Kedua: “Termasuk kebaikan Islam seseorang ialah meninggalkan apa yang tidak berguna baginya.”
Ketiga: “Tidaklah seseorang beriman menjadi mukmin sejati sebelum ia merelakan untuk saudaranya apa-apa yang ia rela untuk dirinya.”
Keempat: “Yang halal itu sudah jelas, dan yang haram pun telah jelas pula. Di antara keduanya terdapat hal-hal syubhat (atau samar) yang tidak diketahui oleh banyak orang. Barang siapa menghindari syubhat, maka ia telah membersihkan agama dan kehormatan dirinya; dan barang siapa terjerumus ke dalam syubhat, maka ia telah terjerumus ke dalam perbuatan haram, ibarat penggembala yang menggembalakan ternaknya di dekat tempat terlarang. Ketahuilah, sesungguhnya setiap penguasa itu mempunyai larangan. Ketahuilah, sesungguhnya larangan Allah adalah segala yang diharamkan-Nya. Ingatlah, di dalam rumah ini terdapat sepotong daging, jika ia baik, maka baik pulalah semua tubuh dan jika rusak maka rusak pula seluruh tubuh. Ingatlah, ia itu hati.”

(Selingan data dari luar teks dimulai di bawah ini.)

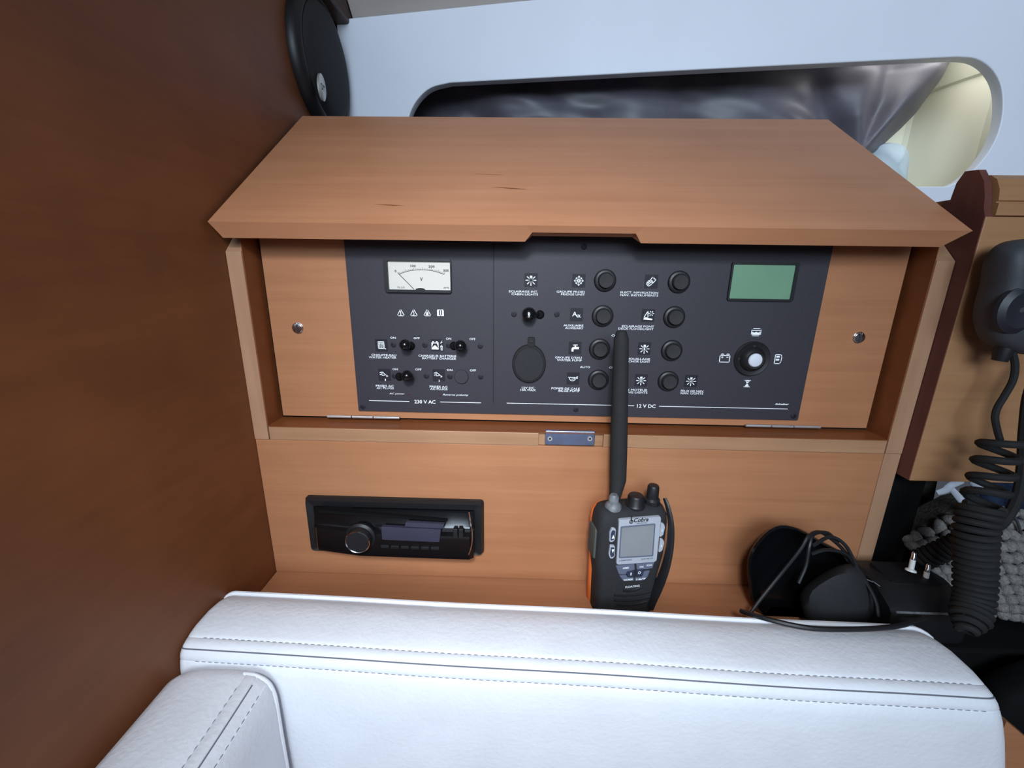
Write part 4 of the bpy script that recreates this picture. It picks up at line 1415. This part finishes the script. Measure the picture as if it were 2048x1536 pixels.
o = mb.obj('knit_stitches', M['yarn'], bl, angle=80)
o['kind'] = 'stuff'

fe = thing('blanket_shade_bundle', 'dark grey brown felt bundle in the shade behind the pins', 'bundle', (0.45, 0.42, 0.0))  # added bundle for the blanket's shaded end, shade put into its colour
rings = []
for k, (z, r) in enumerate(((0.0004, 0.9), (0.02, 1.0), (0.06, 1.0), (0.10, 0.92), (0.122, 0.7), (0.130, 0.3))):
    rings.append([Vector((0.468 + 0.034 * r * math.cos(t) * (1 + 0.12 * noise.noise(Vector((math.cos(t) * 2, math.sin(t) * 2, z * 30)))), 0.482 + 0.028 * r * math.sin(t), z)) for t in [2 * math.pi * i / 24 for i in range(24)]])
MB().loft(rings).obj('shade_bundle_body', M['yarn_dark'], fe, angle=80)

nv = thing('navy_jacket', 'crumpled navy jacket tucked above the knitted blanket', 'jacket', (0.52, 0.42, 0.12))
rows = []
for j in range(15):
    row = []
    for i in range(25):
        u, v = i / 24, j / 14
        px_, py_ = 1958 + 150 * u - 20 * v, 1052 - 95 * v + 30 * (1 - v) * u
        n_ = noise.noise(Vector((u * 4.2, v * 3.1, 4.4)))
        r_ = 0.016 * math.sin(math.pi * v) + 0.012 * abs(n_)
        row.append(at_y(px_, py_, 0.398 - r_ + 0.02 * (1 - u)))
    rows.append(row)
o = MB().grid(rows).obj('jacket_cloth', M['navy'], nv, angle=80)
md = o.modifiers.new('thickness', 'SOLIDIFY')
md.thickness = 0.006
md.offset = -1
pts = [at_y(*p) for p in ((2018, 1018, 0.374), (2030, 1035, 0.372), (2038, 1052, 0.372), (2042, 1068, 0.372))]
MB().tube(smooth_path(pts, 4), 0.0012, 6).obj('jacket_seam', M['mic'], nv)

ws = thing('white_strap', 'crumpled white strap hanging under the locker', 'strap', (0.45, 0.385, 0.12))
for path, w0 in (([(1874, 986, .395), (1892, 980, .393), (1904, 970, .392), (1926, 962, .392)], 0.0036),
                 ([(1902, 976, .3925), (1914, 990, .390), (1928, 1006, .388), (1948, 1022, .386)], 0.0030),
                 ([(1944, 962, .392), (1958, 972, .388), (1972, 976, .386), (1984, 974, .386)], 0.0048)):
    P = smooth_path([at_y(*p) for p in path], 5)
    n_ = len(P)
    MB().tube(P, [w0 * (0.55 + 0.45 * math.sin(math.pi * (0.12 + 0.8 * i / (n_ - 1)))) for i in range(n_)], 8, sx=0.4).obj('strap_end', M['strap'], ws)

bb = thing('soft_black_shape', 'soft black shape filling the corner below the knitted blanket', 'bag', (0.53, 0.2945, -0.15))  # soft black rounded volume filling the corner
rings = []
for z, k in ((-0.20, 0.85), (-0.15, 1.0), (-0.06, 1.02), (-0.012, 0.97), (0.004, 0.80), (0.008, 0.35)):
    ring = []
    for i in range(32):
        t = 2 * math.pi * i / 32
        cx_, sx_ = math.cos(t), math.sin(t)
        ex = 0.55
        xx = 0.530 + 0.122 * k * math.copysign(abs(cx_) ** ex, cx_)
        yy = 0.2945 + 0.0205 * k * math.copysign(abs(sx_) ** ex, sx_)
        ring.append(Vector((xx, yy, z + 0.006 * noise.noise(Vector((xx * 18, yy * 18, z * 18))))))
    rings.append(ring)
MB().loft(rings).obj('soft_shape_body', M['blk_deep'], bb, angle=80)

# ------------------------------------------------------------------ satin cloth and pale cloth in the recess
sat = thing('satin_cloth', 'dark grey satin cloth bunched up inside the opening of the white cabin side', 'cloth', WH.p(0.4, zb, -0.06))
G = WH.px(1742, 300, -0.05)


def xr_at(y):
    tab = ((60, 1972), (120, 1934), (160, 1908), (200, 1884), (230, 1858), (260, 1826), (282, 1800), (300, 1762), (330, 1748), (400, 1740))
    for (y0, x0_), (y1, x1_) in zip(tab, tab[1:]):
        if y <= y1:
            return x0_ + (x1_ - x0_) * (y - y0) / (y1 - y0)
    return tab[-1][1]


rows = []
NR, NC = 46, 150
for j in range(NR + 1):
    y = 78 + (330 - 78) * j / NR
    row = []
    for i in range(NC + 1):
        u = i / NC
        x = 770 + (xr_at(y) - 770) * u
        yy = y + (1 - u) * 45
        a_, b_ = WH.px(x, yy, -0.05)
        da, db = a_ - G[0], b_ - G[1]
        ang = math.atan2(db, da)
        rad = math.hypot(da, db)
        near = math.exp(-(rad / 0.20) ** 2)
        fold = (0.009 + 0.012 * noise.noise(Vector((ang * 1.7, 7.7, 0)))) * math.sin(ang * 7 + 1.0 + 2.2 * noise.noise(Vector((ang * 1.6, rad * 9, 0)))) * min(1, rad / 0.05) * near
        q = Vector((a_ * 9, b_ * 20 + a_ * 3, 2.3))
        rid = noise.noise(q) * 1.3
        rid2 = noise.noise(q * 2.3 + Vector((3, 1, 0)))
        d_ = -0.055 + fold + (1 - near) * (0.016 * rid + 0.005 * rid2) - 0.018 * near
        d_ -= 0.03 * max(0, (b_ - G[1] - 0.10)) / 0.1
        d_ -= 0.02 * max(0.0, (u - 0.96) / 0.04) ** 2
        row.append(WH.p(a_, b_, min(-0.02, d_)))
    rows.append(row)
o = MB().grid(rows).obj('cloth_sheet', M['satin'], sat, angle=180)
md = o.modifiers.new('thickness', 'SOLIDIFY')
md.thickness = 0.002
md.offset = -1
pc = thing('pale_cloth', 'pale blue cloth peeping out under the dark satin cloth', 'cloth', WH.p(*WH.px(1790, 330, -0.06), -0.06))
rings = []
for k, d_ in ((0.3, -0.118), (0.9, -0.114), (1.0, -0.104), (0.9, -0.094), (0.5, -0.088), (0.1, -0.086)):
    ring = []
    for x, y in ((1740, 300), (1762, 288), (1790, 284), (1808, 292), (1816, 315), (1815, 345), (1808, 372), (1790, 386), (1760, 386), (1740, 350)):
        cx_, cy_ = 1778, 335
        a_, b_ = WH.px(cx_ + (x - cx_) * k, cy_ + (y - cy_) * k, -0.10)
        ring.append(WH.p(a_, max(b_, zb - 0.008), d_ + 0.008 * noise.noise(Vector((a_ * 60, b_ * 60, 0)))))
    rings.append(sm(ring))
MB().loft(rings).obj('cloth_fold', M['pale'], pc, angle=80)

# ------------------------------------------------------------------ seat cushions


def f_at(x):
    return 0.2490 - 0.030 * x


def b_at(x):
    return 0.3205 - 0.025 * x


def back_profile(x, k=1.0):
    f_, b_ = f_at(x), b_at(x)
    sag = 0.0012 * noise.noise(Vector((x * 7, 0.3, 0)))
    pts = [(b_, -0.285), (b_, 0.018), (b_ - 0.0006, 0.026), (b_ - 0.003, 0.0312), (b_ - 0.007, 0.0345), (b_ - 0.0095, 0.0348), (b_ - 0.012, 0.0365), (b_ - 0.020, 0.0395), (b_ - 0.032, 0.0412), (f_ + 0.022, 0.0408), (f_ + 0.0150, 0.0394),
           (f_ + 0.0126, 0.0386), (f_ + 0.0119, 0.0379), (f_ + 0.0112, 0.0382), (f_ + 0.0080, 0.0370), (f_ + 0.0052, 0.0358), (f_ + 0.0044, 0.0343), (f_ + 0.0036, 0.0345), (f_ + 0.0014, 0.0320), (f_ + 0.0002, 0.0282), (f_ + 0.0006, 0.0272), (f_ - 0.0003, 0.0263),
           (f_ - 0.0022, 0.018), (f_ - 0.0035, 0.0), (f_ - 0.0035, -0.05), (f_, -0.20), (f_ + 0.004, -0.285)]
    cy_, cz_ = (f_ + b_) / 2, -0.05
    return [(cy_ + (yy - cy_) * k, cz_ + (zz - cz_) * (1 - (1 - k) * 0.28) + sag) for yy, zz in pts]


bx0, bx1 = -0.2672, 0.3500
rows = []
for i in range(6):
    t = math.pi / 2 * i / 5
    rows.append((bx0 + 0.012 * (1 - math.sin(t)), 1 - 0.34 * (1 - math.sin(t)) if False else 0.66 + 0.34 * math.sin(t)))
rows = [(bx0 + 0.008 * (1 - math.cos(math.pi / 2 * i / 5)), 0.80 + 0.20 * math.sin(math.pi / 2 * i / 5)) for i in range(6)]
rows += [(bx0 + 0.008 + (bx1 - bx0 - 0.022) * i / 60, 1.0) for i in range(1, 60)]
rows += [(bx1 - 0.014 * (1 - math.cos(math.pi / 2 * i / 5)), 0.70 + 0.30 * math.sin(math.pi / 2 * i / 5)) for i in range(5, -1, -1)]
bk = thing('seat_back_cushion', 'white leather seat back cushion with double stitched seam in front of the shelf', 'cushion', (0.04, 0.28, -0.285))


def bulge(x, zz):
    w = max(0.0, min(1.0, (x - 0.24) / 0.11))
    return x + w * w * 0.034 * max(0.0, min(1.0, (0.036 - zz) / 0.10))


MB().loft([[Vector((bulge(x, zz), yy, zz)) for yy, zz in back_profile(x, k)] for x, k in rows]).obj('cover', M['leather'], bk, angle=50)
brows = rows
xs = [bx0 + 0.012 + (bx1 - bx0 - 0.024) * i / 80 for i in range(81)]


def on_back(x, idx, k=1.0):
    yy, zz = back_profile(x, k)[idx]
    return Vector((bulge(x, zz), yy, zz))


MB().tube([on_back(x, 16, k) for x, k in brows[2:-2]], 0.0007, 6).obj('seam', M['seam'], bk)
MB().tube([on_back(x, 4, k) + Vector((0, 0.0, 0.0004)) for x, k in brows[1:-1]], 0.0022, 8).obj('piping', M['leather_fold'], bk)
for idx in (12, 20):
    mb = MB()
    x = bx0 + 0.016
    while x < bx1 - 0.016:
        a_, b_ = on_back(x, idx), on_back(x + 0.0036, idx)
        up = Vector((0, -0.0002, 0.0003))
        mb.tube([a_ - up, a_.lerp(b_, 0.5) + up, b_ - up], 0.00042, 5)
        x += 0.0052
    o = mb.obj('stitching', M['thread'], bk)
    o['kind'] = 'stuff'

sc_ = thing('side_cushion', 'white leather side cushion running along the bulkhead towards the viewer', 'cushion', (-0.224, 0.05, -0.285))


def side_prof(y, k=1.0):
    sag = 0.0012 * noise.noise(Vector((y * 12, 5.1, 0)))
    pts = [(-0.2668, -0.285), (-0.2668, 0.004), (-0.2650, 0.016), (-0.2605, 0.0245), (-0.254, 0.0285), (-0.240, 0.0312), (-0.218, 0.0320), (-0.2035, 0.0314), (-0.2026, 0.0306), (-0.2018, 0.0312), (-0.1945, 0.0300), (-0.1938, 0.0288), (-0.1930, 0.0290), (-0.1880, 0.0250), (-0.1874, 0.0238), (-0.1866, 0.0236), (-0.1832, 0.0160), (-0.1818, 0.002), (-0.1812, -0.05), (-0.181, -0.285)]
    cx_, cz_ = -0.224, -0.05
    return [(cx_ + (xx - cx_) * k, cz_ + (zz - cz_) * (1 - (1 - k) * 0.2) + sag) for xx, zz in pts]


ye = 0.2500
rows = [(-0.16 + (ye - 0.010 + 0.16) * i / 40, 1.0) for i in range(41)]
rows += [(ye - 0.010 * (1 - math.sin(math.pi / 2 * i / 5)), 0.78 + 0.22 * math.cos(math.pi / 2 * i / 5)) for i in range(1, 6)]
MB().loft([[Vector((xx, y, zz)) for xx, zz in side_prof(y, k)] for y, k in rows]).obj('cover', M['leather'], sc_, angle=50)


def on_side(y, idx):
    xx, zz = side_prof(y)[idx]
    return Vector((xx, y, zz))


ys = [-0.15 + (ye - 0.012 + 0.15) * i / 60 for i in range(61)]
MB().tube([on_side(y, 11) for y in ys], 0.0007, 6).obj('seam', M['seam'], sc_)
for idx in (8, 14):
    mb = MB()
    y = 0.0
    while y < ye - 0.016:
        a_, b_ = on_side(y, idx), on_side(y + 0.0036, idx)
        up = Vector((0.0001, 0, 0.0003))
        mb.tube([a_ - up, a_.lerp(b_, 0.5) + up, b_ - up], 0.00042, 5)
        y += 0.0055
    o = mb.obj('stitching', M['thread'], sc_)
    o['kind'] = 'stuff'
pp = [(-0.205, ye - 0.004, 0.0300), (-0.196, ye - 0.004, 0.0285), (-0.188, ye - 0.004, 0.0225), (-0.1835, ye - 0.005, 0.012), (-0.1825, ye - 0.006, -0.004), (-0.182, ye - 0.007, -0.03), (-0.182, ye - 0.007, -0.10)]
MB().tube(smooth_path(pp, 5), 0.0017, 8).obj('piping', M['leather_fold'], sc_)

# ------------------------------------------------------------------ bench under it all
bn = thing('seat_bench', 'teak bench front just visible right of the seat back cushion', 'bench', (0.2, 0.2, -0.6))
MB().box(X_WALL + 0.0005, 1.30, -0.20, 0.30, -0.31, -0.287, 0.002).obj('bench_top', M['wood_x'], bn, smooth=False)
MB().box(X_WALL + 0.0005, 1.30, 0.0, 0.28, -0.5995, -0.3105).obj('bench_box', M['wood_x'], bn, smooth=False)
e0, e1 = at_y(2002, 1432, 0.262), at_y(2130, 1540, 0.262)
MB().prism([(e0.x, 0.258, e0.z), (e1.x, 0.258, e1.z), (e1.x, 0.258, -0.2865), (e0.x, 0.258, -0.2865)], [(e0.x, 0.270, e0.z), (e1.x, 0.270, e1.z), (e1.x, 0.270, -0.2865), (e0.x, 0.270, -0.2865)]).obj('bench_end', M['wood_x'], bn, smooth=False)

Demikianlah penegasan Abu Dawud dalam suratnya. Perkataan Abu Dawud itu dapat dijelaskan sebagai berikut:
Hadits pertama adalah ajaran tentang niat dan keikhlasan yang merupakan asas utama bagi semua amal perbuatan diniah dan duniawiah.
Hadits kedua merupakan tuntunan dan dorongan bagi ummat Islam agar selalu melakukan setiap yang bermanfaat bagi agama dan dunia.
Hadits ketiga mengatur tentang hak-hak keluarga dan tetangga, berlaku baik dalam pergaulan dengan orang lain, meninggalkan sifat-sifat egoistis, dan membuang sifat iri, dengki dan benci, dari hati masing-masing.
Hadits keempat merupakan dasar utama bagi pengetahuan tentang halal haram, serta cara memperoleh atau mencapai sifat wara’, yaitu dengan cara menjauhi hal-hal musykil yang samar dan masih dipertentangkan status hukumnya oleh para ulama, kerana untuk menganggap enteng melakukan haram.
Dengan hadits ini nyatalah bahawa keempat hadits di atas, secara umum, telah cukup untuk membawa dan menciptakan kebahagiaan.

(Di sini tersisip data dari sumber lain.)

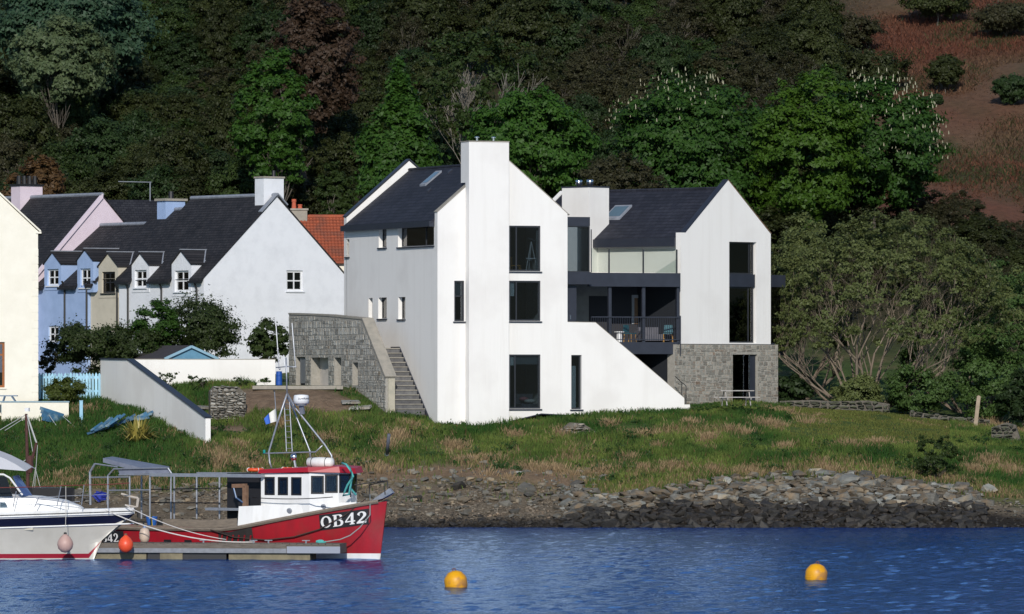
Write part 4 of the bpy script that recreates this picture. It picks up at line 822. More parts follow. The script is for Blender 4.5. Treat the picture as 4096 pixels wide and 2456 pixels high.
MB().box(p0.x, p1.x, 0, .25, -1.0, p0.z).build('wall', m_cream, te); MB().box(p0.x - .1, p1.x + .03, -.03, 1.4, p0.z + .002, p0.z + .06).build('top_slab', mat('pale_blue_paint', (.26, .38, .45), (.2, .3, .36), rough=.7, scale=4), te)
MB().box(p1.x - .25, p1.x, .251, 1.4, -1.0, p0.z).build('wall_return', m_cream, te)
g = tw.M @ Vector((tw.hit(0, 1600, 1, .8).x - .4, .8, p0.z + .06)); be = thing('garden_table', 'blue-grey trestle table on the low cream terrace wall', 'table', g, 0)
mbt = mat('blue_grey_wood', (.16, .23, .32), (.12, .18, .26), rough=.7, scale=5); hh = .22
MB().box(-1.2, 1.2, -.35, .35, hh, hh + .05).build('table_top', mbt, be)
for a, b in ((.62, .55), (.95, 1.1)): MB().beam((a, -.3, hh), (b, -.3, 0), .07, .05).build('leg', mbt, be); MB().beam((a, .3, hh), (b, .3, 0), .07, .05).build('leg', mbt, be)
# ================================================================ garden: walls, fence, shed
SW = Fr((P(822, 1700, 300).x, 300, 3.0), 22)
sloped = frthing(SW, 'sloping_garden_wall', 'white garden wall with dark coping stepping down towards the boats', 'wall')
q = lambda px, py: SW.hit(px, py, 0, 0)
a_end = q(402, 1500).y; kn = q(512, 1440); nz_ = q(822, 1672); low = 0
poly = [(0, nz_.z - 2.2), (a_end, q(402, 1610).z - 1.0), (a_end, q(402, 1437).z), (kn.y, kn.z), (0, nz_.z)]
MB().slab(poly, [], fx(0), 0, .24).build('wall', m_white, sloped)
cpg = MB(); cpg.beam((.12, -.06, nz_.z + .03), (.12, kn.y, kn.z + .03), .34, .055); cpg.beam((.12, kn.y, kn.z + .03), (.12, a_end + .05, q(402, 1437).z + .03), .34, .055); cpg.build('coping', m_dark, sloped)
BW = Fr((P(525, 1500, 313.5).x, 313.5, 5), 12)
back = frthing(BW, 'back_garden_wall', 'long low white wall behind the garden beds left of the stone flank wall', 'wall')
L_ = BW.hit(1101, 1500, 1, 0).x; zt = BW.hit(800, 1438, 1, 0).z
MB().box(0, L_, 0, .25, -.6, zt).build('wall', m_white, back); MB().box(-.02, L_ + .02, -.02, .27, zt + .002, zt + .03).build('coping', m_conc, back)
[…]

Pendapat Ulama Terhadap Kedudukan Kitab Sunan Abu Dawud
Tidak sedikit ulama yang memuji kitab Sunan ini. Hujatul Islam, Imam Abu Hamid al-Ghazali berkata: “Sunan Abu Dawud sudah cukup bagi para mujtahid untuk mengetahui hadits-hadits ahkam.” Demikian juga dua imam besar, An-Nawawi dan Ibnul Qayyim Al-Jauziyyah memberikan pujian terhadap kitab Sunan ini bahkan beliau menjadikan kitab ini sebagai pegangan utama di dalam pengambilan hukum.

Hadits-Hadits Abu Dawud Yang Mendapat Kritik
Imam Al-Hafiz Ibnul Jauzi telah mengkritik beberapa hadits yang dicantumkan oleh Abu Dawud dalam Sunannya dan memandangnya sebagai hadits-hadits maudhu’ (palsu). Jumlah hadits tersebut sebanyak 9 buah hadits. Walaupun demikian, disamping Ibnul Jauzi itu dikenal sebagai ulama yang terlalu mudah memvonis “palsu”, namun kritik-kritik telah ditanggapi dan sekaligus dibantah oleh sebahagian ahli hadits, seperti Jalaluddin as-Suyuti. Dan andaikata kita menerima kritik yang dilontarkan Ibnul Jauzi tersebut, maka sebenarnya hadits-hadits yang dikritiknya itu sedikit sekali jumlahnya, dan hampir tidak ada pengaruhnya terhadap ribuan hadits yang terkandung di dalam kitab Sunan tersebut. Kerana itu kami melihat bahawa hadits-hadits yang dikritik tersebut tidak mengurangi sedikit pun juga nilai kitab Sunan sebagai referensi utama yang dapat dipertanggungjawabkan keabsahanya.

Jumlah Hadits Sunan Abu Dawud
Di atas telah disebutkan bahawa isi Sunan Abu Dawud itu memuat hadits sebanyak 4.800 buah hadits. Namun sebahagian ulama ada yang menghitungnya sebanyak 5.274 buah hadits. Perbedaan jumlah ini disebabkan bahawa sebahagian orang yang menghitungnya memandang sebuah hadits yang diulang-ulang sebagai satu hadits, namun yang lain menganggapnya sebagai dua hadits atau lebih. Dua jalan periwayatan hadits atau lebih ini telah dikenal di kalangan ahli hadits.

Abu Dawud membagi kitab Sunannya menjadi beberapa kitab, dan tiap-tiap kitab dibagi pula ke dalam beberapa bab. Jumlah kitab sebanyak 35 buah, di antaranya ada 3 kitab yang tidak dibagi ke dalam bab-bab. Sedangkan jumlah bab sebanyak 1,871 buah bab.